Offenbar leben wir überhaupt in den Zeiten großer Läuterung: Unsere Sünden werden uns nicht nur endlich klar, nein, wir stellen sie sogar endgültig ab und gestalten wieder mal den neuen Menschen, still perplex nur, weil wir das über die früheren Jahrtausende nicht vermochten.

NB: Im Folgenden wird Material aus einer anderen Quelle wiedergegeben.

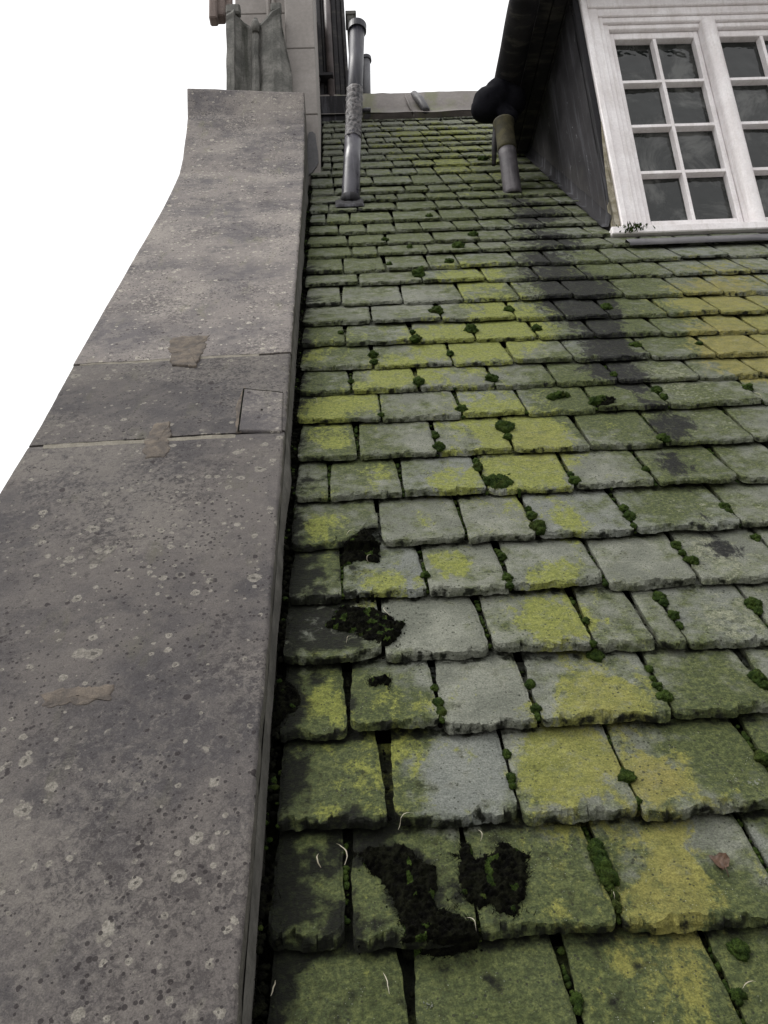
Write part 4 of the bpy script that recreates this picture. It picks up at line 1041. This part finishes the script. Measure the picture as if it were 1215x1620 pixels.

Aber jetzt ist es ja soweit: Wir retten uns vor uns selbst und damit den Weltfrieden, das Weltklima und das Weltgewissen, und selbstverständlich sind wir aus Einsicht und Vernunft künftig keine Rassisten mehr!
Der Autor endet seinen Beitrag huldvoll salomonisch, aber doch tendenziös, selbst wenn er sich in den Konjunktiv zurückzieht:
“Wenn ‘vom Sockel stoßen’ aber heißt aufzuhören, Kant als einen über jeden Zweifel erhabenen Heiligen zu verehren, dann sollte man den Bildersturm besser heute als morgen vollziehen – und wenn man dabei ist, könnte man auch darüber nachdenken, ob man überhaupt irgendwen in solcher Weise auf Sockel stellen muss. (…) Vielleicht besteht für uns weiße Männer doch noch Hoffnung und wir können, wenn wir uns denn Mühe geben, auch im hohen Alter noch Rassismus verlernen. Darin dürfte man sich Kant dann durchaus zum Vorbild nehmen – aber das kann man nur, wenn man anerkennt, dass es einen Rassismus gab, den er verlernen musste. Auf einen Sockel muss deshalb aber niemand gestellt werden.”
Aha. Wir haben also bitte weiter zu lernen. Und uns zu bessern! Und sollen und müssen dann aber folgsam sein. Wir, also die Guten! Kant ist kein Heiliger mehr, wir aber können es endlich werden, antirassistisch sowieso, aber zudem tolerant, weltoffen, klimaneutral und möglichst vegan.
Die Auffassung der Linken, ein Leben ohne Leid und Schuld wäre möglich und der Mensch in seiner Exzentrizität würde durch ein neues Denken oder bessere Bedingungen erlöst, ist nicht nur illusionär, sondern vor allem gefährlich.
Maiordomus
Die Meinungen von Kant über "Negern", "Mohren"m "Eskimos", über die "rachsüchtigen und feigen", aber "arbeitsamen" allesfressenden Chinesen u. auch sog. Naturvölker waren sogar für das 18. Jahrhundert unter jeder Kanone und weit unter Niveau der Jesuiten-Missionare, die früh die Sprache dieser Völker grammatikalisiert haben und deswegen klar mehr empirischen Zugang hatten als der nie über die engeren Gemarkunngen einer Stadt hinausgekommene Königsberger, eine Stadt, wo gestern eine "Siegesparade" stattgefunden hat, kein Beitrag zur kulturellen Weiterentwicklung zwar. Von hohem Unterhaltungswert ist das Buch "Kant's grosse Völkerschau", Heimeran München 1960, Anlass genug, sämtliche Spuren von Kant aus linksgenderischer Sicht zu löschen, zu schweigen von Kolumbus, der nach seiner 1. Fahrt 10 in Westindien für Glasperlen gekaufte Sklaven als Beute seinen Königen nach Hause gebracht hat. Eine Schülerin von mir, jetzt Arabistin, fand Kant "massiv überschätzt"!